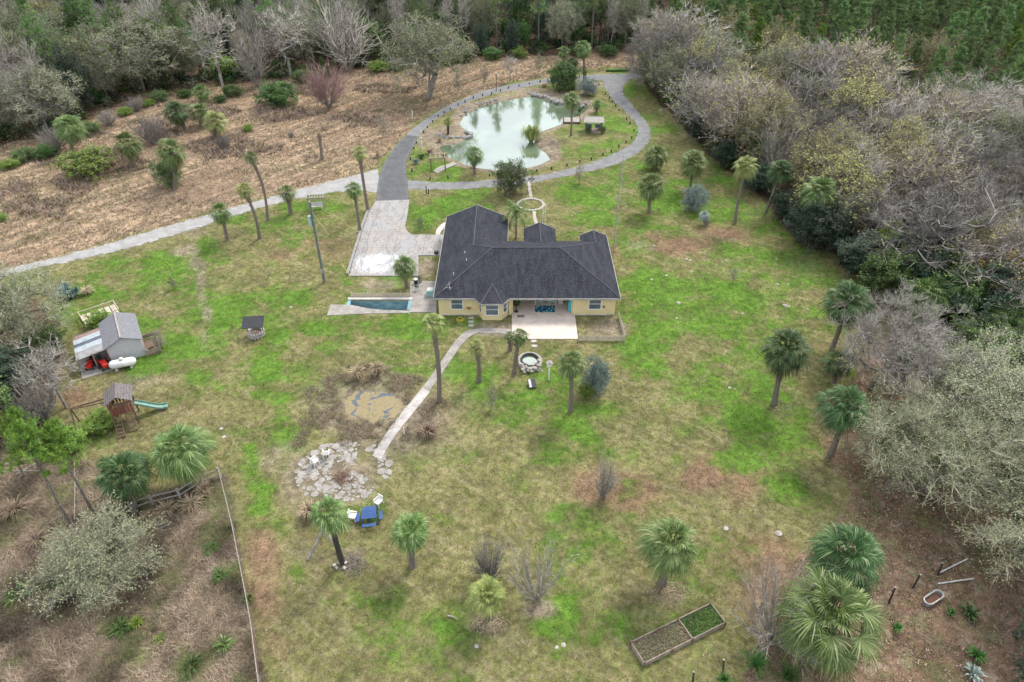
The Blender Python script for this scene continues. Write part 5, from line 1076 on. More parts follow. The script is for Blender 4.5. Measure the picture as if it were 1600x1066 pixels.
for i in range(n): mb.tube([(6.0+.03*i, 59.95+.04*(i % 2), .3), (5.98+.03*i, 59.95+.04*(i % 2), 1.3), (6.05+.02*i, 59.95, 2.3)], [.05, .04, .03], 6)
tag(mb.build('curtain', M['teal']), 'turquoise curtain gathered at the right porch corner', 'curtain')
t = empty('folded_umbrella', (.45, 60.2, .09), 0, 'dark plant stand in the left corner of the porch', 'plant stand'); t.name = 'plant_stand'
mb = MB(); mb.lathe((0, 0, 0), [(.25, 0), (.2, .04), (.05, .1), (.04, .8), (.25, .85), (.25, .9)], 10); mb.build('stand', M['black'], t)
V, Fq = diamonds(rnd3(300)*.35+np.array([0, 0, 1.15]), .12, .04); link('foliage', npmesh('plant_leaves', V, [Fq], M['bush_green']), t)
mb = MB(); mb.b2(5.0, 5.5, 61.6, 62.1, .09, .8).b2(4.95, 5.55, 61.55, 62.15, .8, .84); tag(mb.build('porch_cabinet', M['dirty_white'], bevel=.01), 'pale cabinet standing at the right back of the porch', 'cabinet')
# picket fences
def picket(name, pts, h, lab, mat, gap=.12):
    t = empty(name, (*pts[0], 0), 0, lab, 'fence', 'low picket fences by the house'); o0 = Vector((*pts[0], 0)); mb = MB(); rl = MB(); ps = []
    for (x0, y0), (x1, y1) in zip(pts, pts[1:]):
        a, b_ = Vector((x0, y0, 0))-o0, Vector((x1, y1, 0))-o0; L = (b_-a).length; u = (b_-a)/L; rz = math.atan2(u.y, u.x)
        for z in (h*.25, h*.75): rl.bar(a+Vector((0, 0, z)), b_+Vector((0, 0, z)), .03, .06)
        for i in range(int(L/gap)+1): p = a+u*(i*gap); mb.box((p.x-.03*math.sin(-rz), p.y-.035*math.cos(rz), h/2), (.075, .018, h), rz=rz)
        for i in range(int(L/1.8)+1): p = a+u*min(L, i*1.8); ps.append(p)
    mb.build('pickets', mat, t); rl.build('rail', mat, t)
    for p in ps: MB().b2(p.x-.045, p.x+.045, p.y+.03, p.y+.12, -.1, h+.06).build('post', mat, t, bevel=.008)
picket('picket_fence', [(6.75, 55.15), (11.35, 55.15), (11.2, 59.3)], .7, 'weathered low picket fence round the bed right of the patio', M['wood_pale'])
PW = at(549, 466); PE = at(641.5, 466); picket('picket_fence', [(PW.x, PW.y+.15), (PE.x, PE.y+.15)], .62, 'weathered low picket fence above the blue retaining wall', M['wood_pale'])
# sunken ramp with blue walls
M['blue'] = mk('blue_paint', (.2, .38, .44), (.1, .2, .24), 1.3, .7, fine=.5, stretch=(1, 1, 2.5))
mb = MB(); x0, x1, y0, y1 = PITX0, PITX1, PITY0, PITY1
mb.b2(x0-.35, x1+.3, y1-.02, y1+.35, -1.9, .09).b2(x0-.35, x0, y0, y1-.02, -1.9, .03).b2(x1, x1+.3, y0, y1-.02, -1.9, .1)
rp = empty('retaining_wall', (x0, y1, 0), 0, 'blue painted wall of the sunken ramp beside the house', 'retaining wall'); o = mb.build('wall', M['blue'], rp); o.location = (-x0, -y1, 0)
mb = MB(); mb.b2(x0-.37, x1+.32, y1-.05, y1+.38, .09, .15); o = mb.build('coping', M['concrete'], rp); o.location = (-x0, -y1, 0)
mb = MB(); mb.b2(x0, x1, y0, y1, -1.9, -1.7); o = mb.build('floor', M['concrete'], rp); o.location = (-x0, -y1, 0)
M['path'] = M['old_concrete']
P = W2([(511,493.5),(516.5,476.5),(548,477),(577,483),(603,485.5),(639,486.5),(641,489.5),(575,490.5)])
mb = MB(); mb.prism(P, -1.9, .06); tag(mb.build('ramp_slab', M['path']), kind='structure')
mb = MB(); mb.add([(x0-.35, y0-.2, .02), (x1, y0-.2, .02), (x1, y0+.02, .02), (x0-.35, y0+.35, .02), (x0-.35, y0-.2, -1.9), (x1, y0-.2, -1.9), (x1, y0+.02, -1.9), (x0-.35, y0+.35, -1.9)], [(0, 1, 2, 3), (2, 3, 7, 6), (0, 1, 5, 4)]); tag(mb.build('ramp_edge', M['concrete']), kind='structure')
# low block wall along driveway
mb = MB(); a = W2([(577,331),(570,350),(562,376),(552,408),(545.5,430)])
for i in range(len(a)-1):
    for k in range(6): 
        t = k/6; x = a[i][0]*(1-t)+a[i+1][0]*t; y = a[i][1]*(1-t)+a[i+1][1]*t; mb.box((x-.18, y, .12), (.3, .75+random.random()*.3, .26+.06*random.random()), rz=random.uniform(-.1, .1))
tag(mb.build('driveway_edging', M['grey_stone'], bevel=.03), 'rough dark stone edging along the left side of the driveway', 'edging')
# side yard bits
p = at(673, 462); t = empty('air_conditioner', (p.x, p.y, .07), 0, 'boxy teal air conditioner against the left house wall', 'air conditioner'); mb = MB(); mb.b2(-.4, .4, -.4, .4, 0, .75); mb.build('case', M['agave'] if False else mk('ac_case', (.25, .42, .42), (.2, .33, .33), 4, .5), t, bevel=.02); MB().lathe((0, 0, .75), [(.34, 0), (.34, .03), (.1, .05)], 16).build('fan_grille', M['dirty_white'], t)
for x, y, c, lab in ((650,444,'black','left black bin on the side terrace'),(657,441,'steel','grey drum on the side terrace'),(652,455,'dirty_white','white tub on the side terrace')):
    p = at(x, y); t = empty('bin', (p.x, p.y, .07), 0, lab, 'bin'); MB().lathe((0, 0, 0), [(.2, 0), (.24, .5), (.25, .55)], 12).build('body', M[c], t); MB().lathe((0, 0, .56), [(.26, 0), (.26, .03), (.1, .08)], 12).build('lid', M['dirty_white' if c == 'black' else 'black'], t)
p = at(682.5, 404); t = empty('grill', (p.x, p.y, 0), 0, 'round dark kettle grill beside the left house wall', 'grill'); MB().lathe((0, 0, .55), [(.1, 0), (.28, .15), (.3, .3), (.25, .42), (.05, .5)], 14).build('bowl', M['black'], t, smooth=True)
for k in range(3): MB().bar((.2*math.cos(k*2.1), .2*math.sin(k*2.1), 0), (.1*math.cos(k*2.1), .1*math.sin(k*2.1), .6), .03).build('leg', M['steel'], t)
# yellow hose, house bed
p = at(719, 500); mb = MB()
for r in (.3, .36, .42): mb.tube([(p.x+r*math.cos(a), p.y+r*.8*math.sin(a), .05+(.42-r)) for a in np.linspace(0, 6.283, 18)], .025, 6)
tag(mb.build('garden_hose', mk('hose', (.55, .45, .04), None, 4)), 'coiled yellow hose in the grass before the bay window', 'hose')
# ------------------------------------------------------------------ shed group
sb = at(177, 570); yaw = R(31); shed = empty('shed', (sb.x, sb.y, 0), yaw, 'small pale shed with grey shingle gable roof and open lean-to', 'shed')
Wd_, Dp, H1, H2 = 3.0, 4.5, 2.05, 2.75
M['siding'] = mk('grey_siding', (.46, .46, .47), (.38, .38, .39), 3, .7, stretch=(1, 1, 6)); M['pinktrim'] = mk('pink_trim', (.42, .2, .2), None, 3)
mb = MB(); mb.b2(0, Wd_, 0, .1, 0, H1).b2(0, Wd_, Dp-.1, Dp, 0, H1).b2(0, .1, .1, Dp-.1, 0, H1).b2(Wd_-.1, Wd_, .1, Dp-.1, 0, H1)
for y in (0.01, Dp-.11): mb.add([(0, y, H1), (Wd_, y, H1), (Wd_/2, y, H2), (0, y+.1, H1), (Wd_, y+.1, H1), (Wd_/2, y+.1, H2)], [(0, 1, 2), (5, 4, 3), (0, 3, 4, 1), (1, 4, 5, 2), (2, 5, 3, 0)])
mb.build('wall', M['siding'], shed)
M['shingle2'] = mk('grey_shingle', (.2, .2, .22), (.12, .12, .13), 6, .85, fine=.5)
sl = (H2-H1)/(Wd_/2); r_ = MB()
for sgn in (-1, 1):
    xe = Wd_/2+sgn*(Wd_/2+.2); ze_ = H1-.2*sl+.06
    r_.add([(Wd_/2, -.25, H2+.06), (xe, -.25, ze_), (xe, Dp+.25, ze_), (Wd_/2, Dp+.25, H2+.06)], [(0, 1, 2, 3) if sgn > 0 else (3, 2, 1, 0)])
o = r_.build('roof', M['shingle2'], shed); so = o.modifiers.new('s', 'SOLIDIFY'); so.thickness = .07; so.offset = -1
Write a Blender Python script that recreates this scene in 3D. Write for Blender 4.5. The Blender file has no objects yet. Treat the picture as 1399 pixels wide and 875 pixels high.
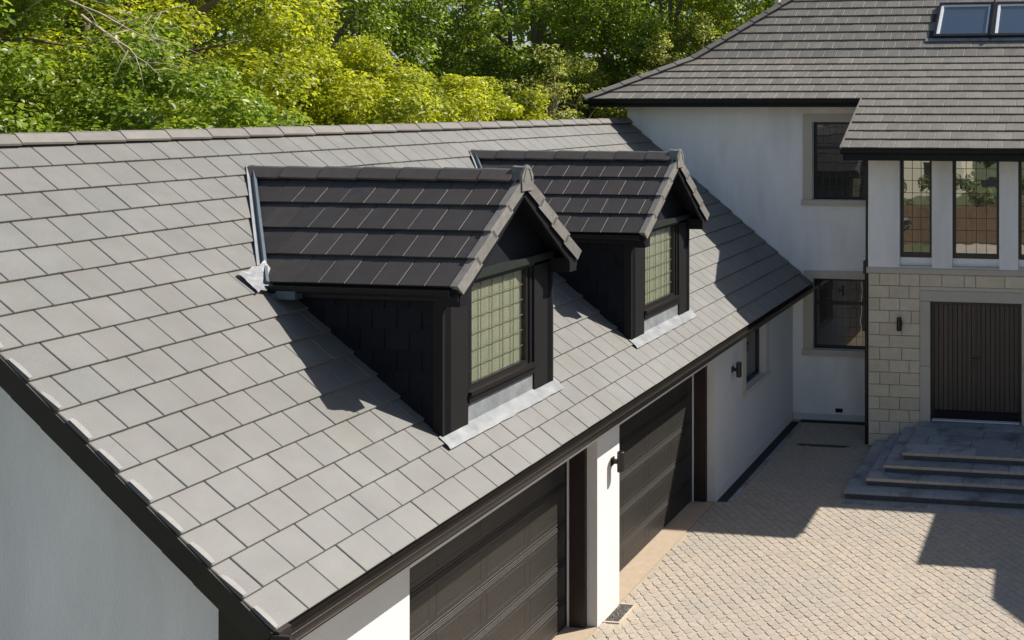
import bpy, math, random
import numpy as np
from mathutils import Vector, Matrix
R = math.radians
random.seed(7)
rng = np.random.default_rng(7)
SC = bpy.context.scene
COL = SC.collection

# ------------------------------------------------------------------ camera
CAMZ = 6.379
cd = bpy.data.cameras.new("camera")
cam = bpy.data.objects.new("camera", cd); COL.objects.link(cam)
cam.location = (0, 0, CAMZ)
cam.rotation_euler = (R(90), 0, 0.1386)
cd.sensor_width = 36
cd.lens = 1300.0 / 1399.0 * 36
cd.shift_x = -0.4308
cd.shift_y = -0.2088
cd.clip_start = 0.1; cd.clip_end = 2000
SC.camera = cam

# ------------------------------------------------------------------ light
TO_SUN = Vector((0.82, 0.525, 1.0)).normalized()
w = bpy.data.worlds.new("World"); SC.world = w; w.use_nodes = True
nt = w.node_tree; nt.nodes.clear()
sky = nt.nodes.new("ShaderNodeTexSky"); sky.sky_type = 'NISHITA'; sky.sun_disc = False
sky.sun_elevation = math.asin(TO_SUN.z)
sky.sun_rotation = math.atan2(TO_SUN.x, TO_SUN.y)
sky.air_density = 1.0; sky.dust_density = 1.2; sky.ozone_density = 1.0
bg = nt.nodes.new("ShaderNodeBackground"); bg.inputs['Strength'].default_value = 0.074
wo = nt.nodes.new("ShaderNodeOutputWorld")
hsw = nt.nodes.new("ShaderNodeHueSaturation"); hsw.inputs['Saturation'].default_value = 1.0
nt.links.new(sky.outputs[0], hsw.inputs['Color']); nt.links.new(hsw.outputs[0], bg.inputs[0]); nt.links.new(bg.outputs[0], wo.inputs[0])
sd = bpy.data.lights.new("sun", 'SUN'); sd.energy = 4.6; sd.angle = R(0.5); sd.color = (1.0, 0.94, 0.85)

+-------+

Given instruction: Retype, word for word, the lines from the one with "Write a Blender" through the last line of the entries above, and only those lines. Leave pictures out.

Solution to the problem:
Write a Blender Python script that recreates this scene in 3D. Write for Blender 4.5. The Blender file has no objects yet. Treat the picture as 1399 pixels wide and 875 pixels high.
import bpy, math, random
import numpy as np
from mathutils import Vector, Matrix
R = math.radians
random.seed(7)
rng = np.random.default_rng(7)
SC = bpy.context.scene
COL = SC.collection

# ------------------------------------------------------------------ camera
CAMZ = 6.379
cd = bpy.data.cameras.new("camera")
cam = bpy.data.objects.new("camera", cd); COL.objects.link(cam)
cam.location = (0, 0, CAMZ)
cam.rotation_euler = (R(90), 0, 0.1386)
cd.sensor_width = 36
cd.lens = 1300.0 / 1399.0 * 36
cd.shift_x = -0.4308
cd.shift_y = -0.2088
cd.clip_start = 0.1; cd.clip_end = 2000
SC.camera = cam

# ------------------------------------------------------------------ light
TO_SUN = Vector((0.82, 0.525, 1.0)).normalized()
w = bpy.data.worlds.new("World"); SC.world = w; w.use_nodes = True
nt = w.node_tree; nt.nodes.clear()
sky = nt.nodes.new("ShaderNodeTexSky"); sky.sky_type = 'NISHITA'; sky.sun_disc = False
sky.sun_elevation = math.asin(TO_SUN.z)
sky.sun_rotation = math.atan2(TO_SUN.x, TO_SUN.y)
sky.air_density = 1.0; sky.dust_density = 1.2; sky.ozone_density = 1.0
bg = nt.nodes.new("ShaderNodeBackground"); bg.inputs['Strength'].default_value = 0.074
wo = nt.nodes.new("ShaderNodeOutputWorld")
hsw = nt.nodes.new("ShaderNodeHueSaturation"); hsw.inputs['Saturation'].default_value = 1.0
nt.links.new(sky.outputs[0], hsw.inputs['Color']); nt.links.new(hsw.outputs[0], bg.inputs[0]); nt.links.new(bg.outputs[0], wo.inputs[0])
sd = bpy.data.lights.new("sun", 'SUN'); sd.energy = 4.6; sd.angle = R(0.5); sd.color = (1.0, 0.94, 0.85)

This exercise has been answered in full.